---------- MATERIAL

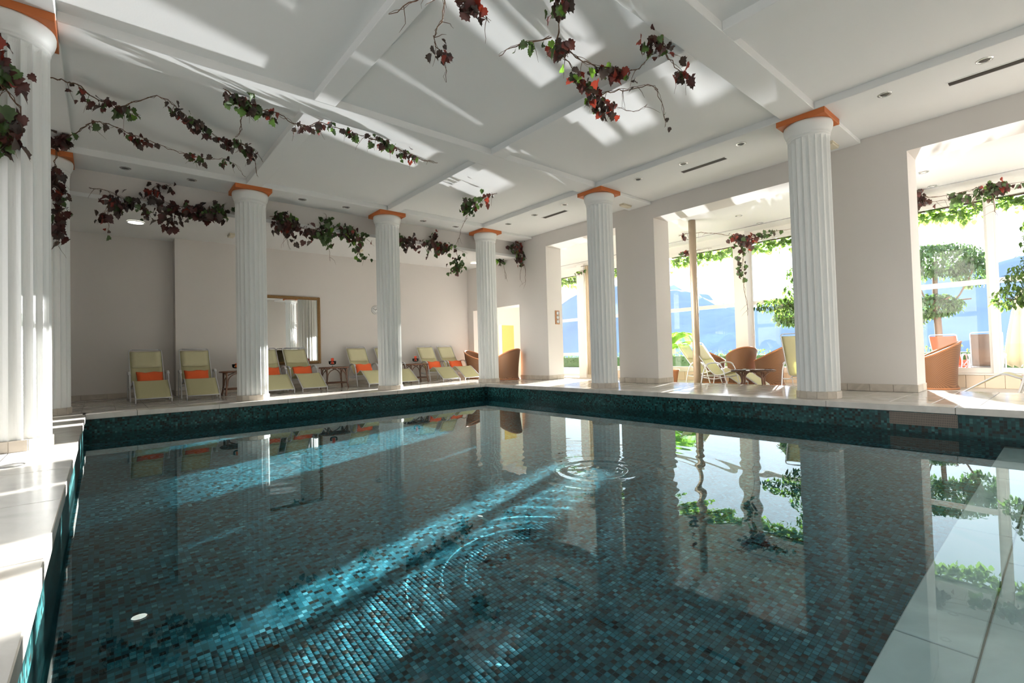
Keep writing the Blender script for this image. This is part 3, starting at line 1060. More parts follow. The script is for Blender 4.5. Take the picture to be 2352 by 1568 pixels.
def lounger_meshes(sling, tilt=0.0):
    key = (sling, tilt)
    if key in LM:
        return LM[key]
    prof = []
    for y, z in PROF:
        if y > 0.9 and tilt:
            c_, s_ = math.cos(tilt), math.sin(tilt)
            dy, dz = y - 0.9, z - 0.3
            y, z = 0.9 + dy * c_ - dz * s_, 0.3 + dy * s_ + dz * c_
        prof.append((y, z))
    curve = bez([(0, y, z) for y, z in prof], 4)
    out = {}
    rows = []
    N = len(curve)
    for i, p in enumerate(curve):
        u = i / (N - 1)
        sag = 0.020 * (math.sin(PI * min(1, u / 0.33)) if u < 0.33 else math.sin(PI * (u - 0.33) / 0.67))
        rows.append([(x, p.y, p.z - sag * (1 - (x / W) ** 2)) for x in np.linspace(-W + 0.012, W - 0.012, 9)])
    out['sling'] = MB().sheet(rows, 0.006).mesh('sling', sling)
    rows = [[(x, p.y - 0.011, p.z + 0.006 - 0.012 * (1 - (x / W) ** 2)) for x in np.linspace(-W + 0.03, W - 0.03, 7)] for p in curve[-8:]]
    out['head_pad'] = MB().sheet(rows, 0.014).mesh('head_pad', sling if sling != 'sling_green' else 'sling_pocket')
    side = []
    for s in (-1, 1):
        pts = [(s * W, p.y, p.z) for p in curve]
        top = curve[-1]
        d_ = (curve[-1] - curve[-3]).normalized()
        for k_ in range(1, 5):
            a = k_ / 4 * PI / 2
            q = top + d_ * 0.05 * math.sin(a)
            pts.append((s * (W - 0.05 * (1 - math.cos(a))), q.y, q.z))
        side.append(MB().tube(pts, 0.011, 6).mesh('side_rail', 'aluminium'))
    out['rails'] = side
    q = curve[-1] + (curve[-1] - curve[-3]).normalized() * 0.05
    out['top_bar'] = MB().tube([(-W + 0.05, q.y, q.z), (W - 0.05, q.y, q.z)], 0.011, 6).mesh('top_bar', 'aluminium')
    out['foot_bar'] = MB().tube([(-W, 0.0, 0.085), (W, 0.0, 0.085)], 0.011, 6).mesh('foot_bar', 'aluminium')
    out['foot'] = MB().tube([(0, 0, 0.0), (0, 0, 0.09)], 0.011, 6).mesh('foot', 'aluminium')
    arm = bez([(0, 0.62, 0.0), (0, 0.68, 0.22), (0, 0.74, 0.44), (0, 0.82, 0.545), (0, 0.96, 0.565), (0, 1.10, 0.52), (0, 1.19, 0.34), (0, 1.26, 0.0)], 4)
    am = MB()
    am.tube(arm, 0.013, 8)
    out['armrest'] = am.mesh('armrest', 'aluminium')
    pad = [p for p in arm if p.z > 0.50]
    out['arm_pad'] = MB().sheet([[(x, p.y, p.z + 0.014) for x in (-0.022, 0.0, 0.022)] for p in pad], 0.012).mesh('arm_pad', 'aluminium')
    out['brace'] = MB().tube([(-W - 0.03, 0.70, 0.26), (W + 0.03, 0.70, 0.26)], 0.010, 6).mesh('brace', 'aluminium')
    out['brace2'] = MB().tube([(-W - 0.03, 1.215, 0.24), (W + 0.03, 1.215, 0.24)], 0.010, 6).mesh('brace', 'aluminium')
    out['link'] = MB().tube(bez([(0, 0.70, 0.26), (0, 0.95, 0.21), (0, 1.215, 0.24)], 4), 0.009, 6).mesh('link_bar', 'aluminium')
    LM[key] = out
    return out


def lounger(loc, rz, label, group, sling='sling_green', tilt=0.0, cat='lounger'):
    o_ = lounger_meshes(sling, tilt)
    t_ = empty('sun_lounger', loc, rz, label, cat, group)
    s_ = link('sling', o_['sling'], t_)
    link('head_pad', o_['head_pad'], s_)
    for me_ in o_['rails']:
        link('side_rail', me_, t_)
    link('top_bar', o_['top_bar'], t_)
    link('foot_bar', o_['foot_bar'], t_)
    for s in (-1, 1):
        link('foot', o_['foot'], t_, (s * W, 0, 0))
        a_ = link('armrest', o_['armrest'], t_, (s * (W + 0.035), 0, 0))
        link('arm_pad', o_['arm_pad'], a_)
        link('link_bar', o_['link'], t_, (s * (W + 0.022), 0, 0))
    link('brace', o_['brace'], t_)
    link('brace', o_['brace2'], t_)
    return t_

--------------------
---------- MATERIAL

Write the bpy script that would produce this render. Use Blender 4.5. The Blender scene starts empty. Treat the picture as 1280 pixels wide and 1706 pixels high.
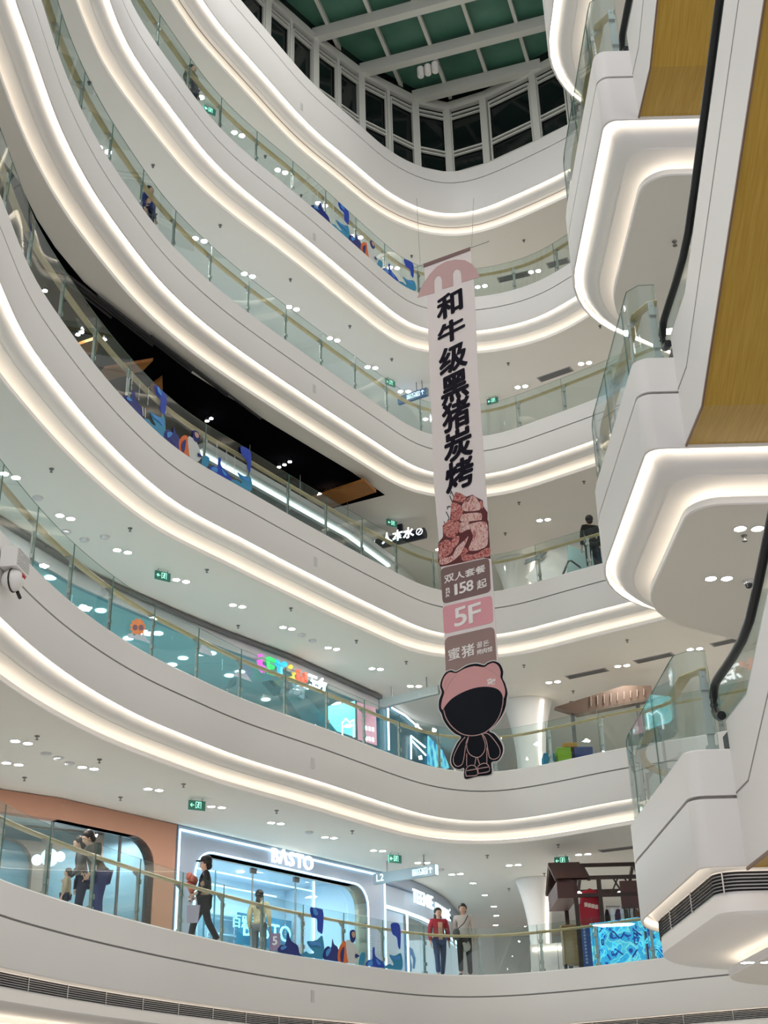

--------------------

WHAT IS ASKED |
Select the lines from the entries that include the word "this".

WRITTEN ANSWER |
Keep writing the Blender script for this image. This is part 3, starting at line 1060. More parts follow. The script is for Blender 4.5. Take the picture to be 2352 by 1568 pixels.
Write the bpy script that would produce this render. Use Blender 4.5. The Blender scene starts empty. Treat the picture as 1280 pixels wide and 1706 pixels high.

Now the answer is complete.